Abstract. High momentum returns cannot be explained by risk factors, but they are negatively skewed and subject to occasional severe crashes. I explore the timing of momentum crashes and show that momentum strategies tend to crash in 1-3 months after the local stock market plunge. Next, I propose a simple dynamic trading strategy which coincides with the standard momentum strategy in calm times, but switches to the opposite contrarian strategy in one month after a market crash and keeps the contrarian position for three months, after which it reverts back to the momentum position. The dynamic momentum strategy turns all major momentum crashes into gains and yields average return, which is about 1.5 times as high as the standard momentum return.

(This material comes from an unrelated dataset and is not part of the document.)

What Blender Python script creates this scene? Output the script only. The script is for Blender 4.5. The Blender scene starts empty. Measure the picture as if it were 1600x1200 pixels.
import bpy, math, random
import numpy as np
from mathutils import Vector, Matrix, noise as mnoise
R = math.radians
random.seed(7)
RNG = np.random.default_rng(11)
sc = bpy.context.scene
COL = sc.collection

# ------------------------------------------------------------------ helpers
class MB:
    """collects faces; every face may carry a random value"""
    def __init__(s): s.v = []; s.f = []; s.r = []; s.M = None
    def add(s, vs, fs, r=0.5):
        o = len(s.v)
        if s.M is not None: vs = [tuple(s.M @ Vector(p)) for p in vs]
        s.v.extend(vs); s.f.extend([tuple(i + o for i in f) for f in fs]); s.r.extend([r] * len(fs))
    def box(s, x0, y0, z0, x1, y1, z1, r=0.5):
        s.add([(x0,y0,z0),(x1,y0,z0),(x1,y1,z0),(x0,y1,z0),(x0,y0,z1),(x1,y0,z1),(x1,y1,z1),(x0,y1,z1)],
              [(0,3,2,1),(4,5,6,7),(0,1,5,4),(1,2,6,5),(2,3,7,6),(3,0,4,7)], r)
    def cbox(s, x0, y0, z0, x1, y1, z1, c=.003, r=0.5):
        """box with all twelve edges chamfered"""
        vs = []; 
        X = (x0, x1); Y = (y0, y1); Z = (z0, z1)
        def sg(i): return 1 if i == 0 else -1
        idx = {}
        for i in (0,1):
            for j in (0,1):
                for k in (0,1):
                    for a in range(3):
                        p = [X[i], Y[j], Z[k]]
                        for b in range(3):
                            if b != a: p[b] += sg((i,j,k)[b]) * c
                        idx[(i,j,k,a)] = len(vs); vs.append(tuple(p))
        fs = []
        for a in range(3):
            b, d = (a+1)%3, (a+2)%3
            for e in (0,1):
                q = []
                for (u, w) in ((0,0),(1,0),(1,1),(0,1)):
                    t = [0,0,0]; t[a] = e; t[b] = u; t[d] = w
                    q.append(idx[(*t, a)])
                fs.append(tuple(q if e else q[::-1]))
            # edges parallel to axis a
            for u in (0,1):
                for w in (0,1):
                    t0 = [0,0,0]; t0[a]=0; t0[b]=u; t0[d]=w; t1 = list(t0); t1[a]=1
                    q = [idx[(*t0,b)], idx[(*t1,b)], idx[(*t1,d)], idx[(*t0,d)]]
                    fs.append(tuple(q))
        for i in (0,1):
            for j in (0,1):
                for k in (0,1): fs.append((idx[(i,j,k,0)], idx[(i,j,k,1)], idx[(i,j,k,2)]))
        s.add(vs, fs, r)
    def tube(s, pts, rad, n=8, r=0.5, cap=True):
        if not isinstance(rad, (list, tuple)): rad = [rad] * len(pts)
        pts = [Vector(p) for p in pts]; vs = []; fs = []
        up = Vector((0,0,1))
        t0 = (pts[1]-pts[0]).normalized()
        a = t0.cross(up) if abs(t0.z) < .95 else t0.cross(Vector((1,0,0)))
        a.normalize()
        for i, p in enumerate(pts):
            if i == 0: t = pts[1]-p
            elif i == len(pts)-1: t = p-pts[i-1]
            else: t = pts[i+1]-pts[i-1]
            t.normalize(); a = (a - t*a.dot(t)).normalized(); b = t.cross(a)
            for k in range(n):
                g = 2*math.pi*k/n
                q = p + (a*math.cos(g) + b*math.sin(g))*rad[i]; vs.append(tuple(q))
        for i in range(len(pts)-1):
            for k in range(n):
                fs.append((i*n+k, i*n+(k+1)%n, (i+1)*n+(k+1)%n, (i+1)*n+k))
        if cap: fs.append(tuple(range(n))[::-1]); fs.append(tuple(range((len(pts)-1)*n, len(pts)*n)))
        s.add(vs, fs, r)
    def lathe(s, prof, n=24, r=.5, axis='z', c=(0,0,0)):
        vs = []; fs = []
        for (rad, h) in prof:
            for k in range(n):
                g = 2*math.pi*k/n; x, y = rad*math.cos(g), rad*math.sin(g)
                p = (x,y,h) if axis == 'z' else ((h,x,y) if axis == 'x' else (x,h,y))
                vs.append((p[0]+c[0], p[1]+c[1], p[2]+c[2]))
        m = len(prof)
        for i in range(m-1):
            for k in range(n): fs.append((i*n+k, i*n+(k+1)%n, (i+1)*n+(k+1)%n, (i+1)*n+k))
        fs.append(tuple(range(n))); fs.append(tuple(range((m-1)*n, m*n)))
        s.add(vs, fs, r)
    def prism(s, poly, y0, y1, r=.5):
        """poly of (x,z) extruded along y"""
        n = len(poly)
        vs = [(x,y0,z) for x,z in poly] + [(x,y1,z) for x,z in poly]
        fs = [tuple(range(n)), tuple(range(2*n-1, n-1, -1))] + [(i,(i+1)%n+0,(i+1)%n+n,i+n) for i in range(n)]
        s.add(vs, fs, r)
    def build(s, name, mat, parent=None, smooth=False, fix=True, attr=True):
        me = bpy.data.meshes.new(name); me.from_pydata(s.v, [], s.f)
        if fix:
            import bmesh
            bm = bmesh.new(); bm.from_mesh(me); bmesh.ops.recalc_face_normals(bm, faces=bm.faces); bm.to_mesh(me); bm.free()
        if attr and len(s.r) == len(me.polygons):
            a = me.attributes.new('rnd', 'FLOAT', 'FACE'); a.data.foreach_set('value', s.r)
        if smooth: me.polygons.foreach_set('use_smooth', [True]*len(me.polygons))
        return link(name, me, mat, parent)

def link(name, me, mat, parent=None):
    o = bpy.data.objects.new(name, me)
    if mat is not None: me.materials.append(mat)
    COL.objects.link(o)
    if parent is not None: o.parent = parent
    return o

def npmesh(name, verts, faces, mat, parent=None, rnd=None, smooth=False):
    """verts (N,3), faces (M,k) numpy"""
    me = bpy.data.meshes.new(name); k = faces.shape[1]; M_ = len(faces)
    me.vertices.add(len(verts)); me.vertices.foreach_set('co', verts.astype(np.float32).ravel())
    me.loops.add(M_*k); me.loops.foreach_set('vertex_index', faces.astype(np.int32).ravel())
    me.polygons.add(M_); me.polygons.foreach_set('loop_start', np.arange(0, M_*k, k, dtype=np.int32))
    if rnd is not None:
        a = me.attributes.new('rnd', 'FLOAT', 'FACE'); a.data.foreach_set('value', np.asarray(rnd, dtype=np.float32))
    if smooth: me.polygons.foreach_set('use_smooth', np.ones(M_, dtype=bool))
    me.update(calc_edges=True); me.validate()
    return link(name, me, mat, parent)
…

The dynamic momentum returns are positively skewed and not exposed to risk factors, have high Sharpe ratio and alpha, persist in different time periods and geographical markets around the Globe.


Upside and Downside Risks in Momentum Returns, R&R, April 2017.

Abstract. I provide a novel risk-based explanation for the profitability of momentum strategies. I show that the past winners and the past losers are differently exposed to the upside and downside market risks. Winners systematically have higher relative downside market betas and lower relative upside market betas than losers. As a result, the winner-minus-loser momentum portfolios are exposed to extra downside market risk, but hedge against the upside market risk. Such asymmetry in the upside and downside risks is a mechanical consequence of rebalancing momentum portfolios. But it is unattractive for an investor because both positive relative downside betas and negative relative upside betas carry positive risk premiums according to the Downside-Risk CAPM. Hence, the high returns to momentum strategies are a mere compensation for their upside and downside risks. The Downside Risk-CAPM is a robust unifying explanation of returns to momentum portfolios, constructed for different geographical and asset markets, and it outperforms alternative multi-factor models.